まず教育ですが、前記の通り教育水準は全体的に上昇しましたが、所得の格差は縮まりませんでした。この原因は労働に要求される教育・学歴も同時に上がったためです。社会的モビリティの観点から見ても、結局は高所得にたどり着くための学歴を得るためには両親の収入が大きく関係しているというデータがあり、特にアメリカでは富裕層の所得拡大と共に上位大学の入学費も上昇しているため、変化はあまりありませんでした。

次に年金について考えると、現役世代が投資を介さず直接年金として給付されるペイゴー方式も、急成長時には自分の支払った額よりも多くの年金収入が期待できるために、教育への出費の拡大などにも積極的になれますが、現在では自分の年金額の保証が少ないため、年金や諸々の税金についても支払うインセンティブが確実になくなっていってしまっています。

第14章「累進所得税再考」(514頁~538頁)

経済のグローバル化は基本的に、富裕層が恩恵を受け、しわ寄せは国内の労働者・貧困層が受け持ちます。近年の目覚ましいグローバル化に対して、このような構図を頭に入れると、累進課税制度が必要不可欠であるということがよく理解できます。
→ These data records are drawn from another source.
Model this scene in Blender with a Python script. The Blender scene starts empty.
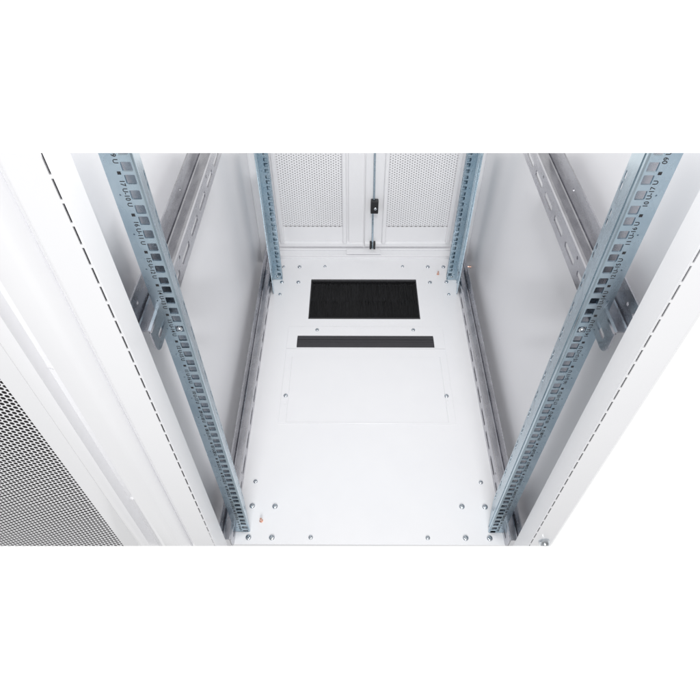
import bpy, bmesh, math, random
from mathutils import Vector, Matrix
random.seed(4)
MM = 0.001
S = bpy.context.scene
COL = S.collection

# ------------------------------------------------------------------ camera
F_PX, PITCH, YAW, ROLL = 561.43, 0.8395, 0.0071, -0.0028
CAM = Vector((-31.98, -452.70, 1031.03))          # millimetres
cyw, syw, cpt, spt = math.cos(YAW), math.sin(YAW), math.cos(PITCH), math.sin(PITCH)
r0 = Vector((cyw, syw, 0)); f0 = Vector((-syw, cyw, 0)); zz = Vector((0, 0, 1))
FWD = f0 * cpt - zz * spt
u0 = f0 * spt + zz * cpt
RIGHT = r0 * math.cos(ROLL) + u0 * math.sin(ROLL)
UP = -r0 * math.sin(ROLL) + u0 * math.cos(ROLL)
cam = bpy.data.objects.new('camera', bpy.data.cameras.new('camera'))
COL.objects.link(cam)
m = Matrix.Identity(4)
for i, v in enumerate((RIGHT, UP, -FWD)):
    for j in range(3):
        m[j][i] = v[j]
m.translation = CAM * MM
cam.matrix_world = m
cam.data.lens = F_PX / 700 * 36
cam.data.sensor_width = 36
cam.data.clip_start = 0.01
cam.data.clip_end = 100
S.camera = cam

# ------------------------------------------------------------------ studio light
w = bpy.data.worlds.new('World'); S.world = w; w.use_nodes = True
# white sweep behind the cabinet, dimmer room behind the photographer and overhead
nt = w.node_tree
bg = nt.nodes['Background']
tc = nt.nodes.new('ShaderNodeTexCoord')
sx = nt.nodes.new('ShaderNodeSeparateXYZ')
nt.links.new(tc.outputs['Generated'], sx.inputs[0])


def ramp(sock, a, b, lo, hi):
    r = nt.nodes.new('ShaderNodeMapRange'); r.interpolation_type = 'SMOOTHSTEP'
    r.inputs['From Min'].default_value = a; r.inputs['From Max'].default_value = b
    r.inputs['To Min'].default_value = lo; r.inputs['To Max'].default_value = hi
    nt.links.new(sock, r.inputs['Value'])
    return r.outputs['Result']


mul = nt.nodes.new('ShaderNodeMath'); mul.operation = 'MULTIPLY'
nt.links.new(ramp(sx.outputs['Y'], -.45, .03, .43, 1.0), mul.inputs[0])
nt.links.new(ramp(sx.outputs['Z'], -.1, .5, 1.0, .55), mul.inputs[1])
bg.inputs['Color'].default_value = (1, 1, 1, 1)
nt.links.new(mul.outputs[0], bg.inputs['Strength'])
S.view_settings.view_transform = 'Standard'
S.view_settings.look = 'None'
S.view_settings.exposure = 0.15
S.view_settings.gamma = 1
S.cycles.max_bounces = 16
S.cycles.diffuse_bounces = 8
S.cycles.glossy_bounces = 6


def lamp(name, loc, target, size, power, color=(1, 1, 1)):
    l = bpy.data.lights.new(name, 'AREA')
    l.shape = 'RECTANGLE'; l.size, l.size_y = size
    l.energy = power; l.color = color
    o = bpy.data.objects.new(name, l); COL.objects.link(o)
    o.location = loc
    d = Vector(target) - Vector(loc)
    o.rotation_euler = d.to_track_quat('-Z', 'Y').to_euler()
    return o


lamp('overhead_softbox', (0.06, 0.10, 1.33), (0.0, 0.3, 0.0), (0.17, 0.17), 5.2)
lamp('front_softbox', (-0.02, -1.5, 1.2), (-0.14, 0.0, 0.4), (0.6, 0.6), 17.5)

# ------------------------------------------------------------------ materials


def mat(name, base, rough, metal=0.0, noise=None, spec=0.5, bump=None, coat=0.0):
    """principled material; noise = (scale xyz, amount, colour b); bump = (scale, strength)"""
    M = bpy.data.materials.new(name); M.use_nodes = True
    nt = M.node_tree; P = nt.nodes['Principled BSDF']
    P.inputs['Base Color'].default_value = (*base, 1)
    P.inputs['Roughness'].default_value = rough
    P.inputs['Metallic'].default_value = metal
    P.inputs['Specular IOR Level'].default_value = spec
    P.inputs['Coat Weight'].default_value = coat
    P.inputs['Coat Roughness'].default_value = 0.12
    tc = nt.nodes.new('ShaderNodeTexCoord')
    if noise:
        sc, lo, hi, rl, rh = noise
        mp = nt.nodes.new('ShaderNodeMapping'); mp.inputs['Scale'].default_value = sc
        nt.links.new(tc.outputs['Object'], mp.inputs['Vector'])
        n = nt.nodes.new('ShaderNodeTexNoise'); n.inputs['Scale'].default_value = 1
        n.inputs['Detail'].default_value = 5; n.inputs['Roughness'].default_value = 0.6
        nt.links.new(mp.outputs['Vector'], n.inputs['Vector'])
        cr = nt.nodes.new('ShaderNodeValToRGB')
        cr.color_ramp.elements[0].position = .3; cr.color_ramp.elements[1].position = .7
        cr.color_ramp.elements[0].color = (*lo, 1); cr.color_ramp.elements[1].color = (*hi, 1)
        nt.links.new(n.outputs['Fac'], cr.inputs['Fac'])
        nt.links.new(cr.outputs['Color'], P.inputs['Base Color'])
        mr = nt.nodes.new('ShaderNodeMapRange')
        mr.inputs['From Min'].default_value = .3; mr.inputs['From Max'].default_value = .7
        mr.inputs['To Min'].default_value = rl; mr.inputs['To Max'].default_value = rh
        nt.links.new(n.outputs['Fac'], mr.inputs['Value'])
        nt.links.new(mr.outputs['Result'], P.inputs['Roughness'])
    if bump:
        n2 = nt.nodes.new('ShaderNodeTexNoise'); n2.inputs['Scale'].default_value = bump[0]
        n2.inputs['Detail'].default_value = 3
        nt.links.new(tc.outputs['Object'], n2.inputs['Vector'])
        b = nt.nodes.new('ShaderNodeBump'); b.inputs['Strength'].default_value = bump[1]
        b.inputs['Distance'].default_value = 0.001
        nt.links.new(n2.outputs['Fac'], b.inputs['Height'])
        nt.links.new(b.outputs['Normal'], P.inputs['Normal'])
    return M


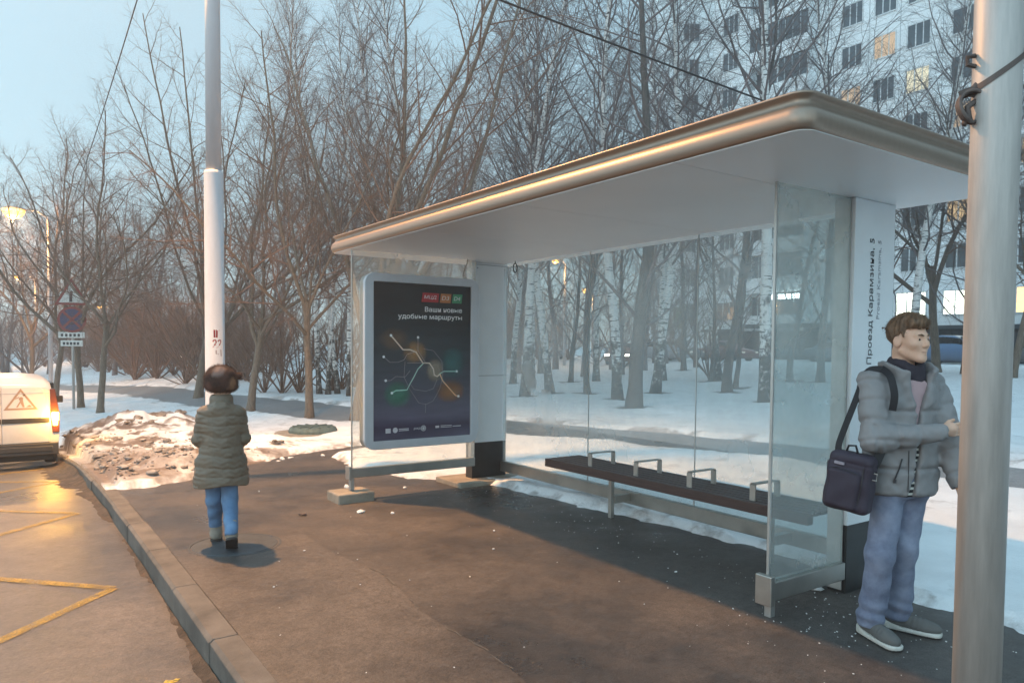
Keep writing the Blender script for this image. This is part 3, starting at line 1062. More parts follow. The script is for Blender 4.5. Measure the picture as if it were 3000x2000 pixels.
# near lamp post: wide lower sleeve, tube above, arm over the road
LP = thing('street_lamp', 'tall pale grey lamp post with red painted letters behind the woman', 'street lamp', (2.1, 9.21, zb(2.1, 9.21)), group='street lamps along the road')
b = MB()
b.lathe([(.13, -.3), (.13, .05), (.111, .06), (.109, 3.60), (.104, 3.635), (.088, 3.64)], 40)
sl = b.build('sleeve', M['pole'], LP, smooth=False)
for pl_ in sl.data.polygons: pl_.use_smooth = len(pl_.vertices) == 4
b = MB()
b.lathe([(.088, 3.62), (.082, 6), (.072, 9.1)], 32)
b.tube([(0, 0, 9.0), (-.1, .03, 9.35), (-.45, .15, 9.55), (-.95, .32, 9.58)], .035, 10)
ps = b.build('pole', M['pole'], LP, smooth=False)
for pl_ in ps.data.polygons: pl_.use_smooth = len(pl_.vertices) == 4
luminaire(LP, (-1.2, .39, 9.5), R(162), 4500, GLOW)
# brush strokes follow the round of the pole
def stroke(b, pts, w, base=.11):
    P_ = []
    aC = math.atan2(-9.2, -2.1)                # direction from the pole towards the road user
    for u, z in pts:
        a_ = aC+u/base
        P_.append((Vector((math.cos(a_)*(base+.0005), math.sin(a_)*(base+.0005), z)), Vector((math.cos(a_), math.sin(a_), 0))))
    v = []
    f = []
    for i, (p_, n_) in enumerate(P_):
        d = (P_[min(i+1, len(P_)-1)][0]-P_[max(i-1, 0)][0]).normalized()
        s_ = d.cross(n_).normalized()*w/2
        v += [p_-s_-d*w*.2*(i == 0), p_+s_-d*w*.2*(i == 0)]
    for i in range(len(P_)-1): f.append((2*i, 2*i+1, 2*i+3, 2*i+2))
    b.add(v, f)
def digit2(u, z, s): return [(u, z+.078*s), (u+.012, z+.095*s), (u+.03, z+.095*s), (u+.036, z+.07*s), (u+.02, z+.035*s), (u, z+.005), (u+.045, z)]
b = MB()
zo = .06
stroke(b, [(-.005, 1.70+zo), (-.004, 1.62+zo)], .02)
stroke(b, [(.022, 1.70+zo), (.020, 1.62+zo)], .02)
stroke(b, [(-.012, 1.705+zo), (.015, 1.705+zo), (.05, 1.705+zo)], .014)
stroke(b, digit2(-.022, 1.50+zo, .95), .015)
stroke(b, digit2(.034, 1.505+zo, .9), .013)
b.build('painted_letters', M['red_paint'], sl)
b = MB()
stroke(b, [(.012, 1.47+zo), (.012, 1.43+zo), (.04, 1.425+zo)], .010)
stroke(b, [(.068, 1.48+zo), (.072, 1.40+zo)], .010)
b.build('painted_letters', M['dark_paint'], sl)

# galvanised pole close by, with strap and coil
GP = thing('galvanised_pole', 'close galvanised steel pole with a rusty strap and wire coil, in front of the man', 'pole', (2.746, 1.128, 0))
b = MB()
b.lathe([(.0735, -.2), (.0725, 2.0), (.0715, 4.2)], 48)
o = b.build('tube', M['galv'], GP)
for pl_ in o.data.polygons: pl_.use_smooth = len(pl_.vertices) == 4
b = MB()
zc = 2.475
r_ = .0742
v = []
n_ = 40
for k in range(n_+1):
    w = 2*math.pi*k/n_
    px_, py_ = math.cos(w), math.sin(w)
    dz = .055*(px_*ca-py_*sa)
    v += [(px_*r_, py_*r_, zc+dz-.011), (px_*r_, py_*r_, zc+dz+.011)]
b.add(v, [(2*k, 2*k+2, 2*k+3, 2*k+1) for k in range(n_)])
lx = Vector((-ca, sa, 0))
e0 = lx*.074+Vector((0, 0, zc-.055))
b.ribbon([e0, e0+lx*.03+Vector((0, 0, -.01)), e0+lx*.05+Vector((0, 0, -.02))], .022, (-sa, -ca, 0), .004)
b.box(.062*ca-.012-.03*sa, .062*ca+.012-.03*sa, -.062*sa-.03-.03*ca, -.062*sa-.03*ca+.0, zc+.035, zc+.065)
b.build('strap', M['rust'], GP)
b = MB()
cc = lx*.086+Vector((0, 0, zc-.115))
ay_ = Vector((sa, ca, 0))
for k_, (rr, dy) in enumerate(((.048, 0), (.043, .012), (.050, -.012))):
    b.tube([cc+lx*rr*.8*math.cos(w)+Vector((0, 0, rr*1.05*math.sin(w)))+ay_*(dy+.01*math.sin(2*w)) for w in np.linspace(0, 6.3, 22)], .0075, 7, False)
b.tube([cc+lx*-.03+Vector((0, 0, .03)), cc+lx*.01+Vector((0, 0, .0)), cc+lx*.0+Vector((0, 0, -.04)), cc+lx*.02+Vector((0, 0, -.055))], .010, 7)
b.tube([cc+lx*.0+Vector((0, 0, .05)), cc+lx*-.02+Vector((0, 0, .075))], .011, 7)
b.build('wire_coil', M['rust'], GP, smooth=True)
b = MB()
b.tube([lx*.075+Vector((0, 0, zc+.055)), lx*.10+Vector((0, 0, zc+.05)), lx*.10+Vector((0, 0, zc+.025)), lx*.075+Vector((0, 0, zc+.02))], .008, 7)
b.build('clip', M['rust'], GP)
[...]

20世紀の大恐慌での失業の増加により、超高所得の金融エリートたちへの批判が生まれ、累進課税が進められるようになりました。このときから、相続に対する課税のほうが大きな割合を持っています。累進課税率は一時期、アメリカで非常に高い水準に設定されていましたが、現在はその割合から比べて低下しました。この影響として大企業重役の企業貢献に対する報酬に値する給与を明らかに超える超高給与が生まれました。ここからいえることは、最高所得に対しての没収的な割合の税率は超高給与を阻止する唯一の方法であるということです。

 

第15章「世界的な資本税」(539頁~566頁)

ピケティはグローバルな資本格差が生じている今、世界が一体となって資本税を設定するべきだと述べています。当然これの実現は全く目途が立っていません。しかし、この世界的な目標に向かって各国が取り組んでいくことが重要であるとしています。EUアメリカの銀行データ共有などが取り組みの一つとして挙げられています。

この様な税制を検討するうえで最も大切なのは「透明性」であるとしています。現在、地球全体の金融収支がマイナスになるという不可解な現象が起きています。(タックスヘイブンの影響と考えられる。)このような不完全なデータではなく、世界規模の正確な資本データを作ることができれば大きな役割を果たすとピケティは考えています。各国の金融規制などもこのようなデータの存在でより効率的なものになっていくのです。

この章の最後で、r>gの悪影響を考えたら、利子をなくすべきだという大胆な意見についてピケティは、利子や市場機能・私有財産は資本の支配ももたらしているが、個人の行動を調整するのに必要不可欠で、ソ連式の人的災害が今のところ利子の必要性を表しているとしています。

第16章「公的債務の問題」(567頁~600頁)

現在、富裕国の多くは債務危機に陥っています。β(資本/所得比率)の高い富裕国がなぜ債務を抱えているのかというと、公的アクターと民的アクターでの分配が上手くいっていないからです。簡単にまとめると、富裕国は金持ちが多いのに政府が貧乏なのです。

莫大な公的債務を解消する方法としてはインフレと緊縮財政の2つがあります。歴史的には多くの国はインフレによって債務問題を解消してきましたが、インフレは扱うのが難しく、失業者の増加(スタグフレーション)などの社会的な悪影響を及ぼすレベルまで到達してしまう可能性も十分あります。今まで述べてきた資本の集中やそれに伴う公的債務の問題をこれから実際に扱う上で一番重要なのは、財産の新しい形態や資本の新しい民主的コントロールの方法を探ることです。これらを行っていくためには企業や個人の経済情報がさらに公開されることが必要です。現在、企業に対して公開が定められているデータでは正確に現状を把握することができないとピケティは考えているのです。

 

これで「21世紀の資本」は終了です。あまり省略せずに書いたので、600頁の本ですが8回分になってしまいました。またデータを基調としたピケティの理論は面白いものでした。以上、ご覧いただきありがとうございました。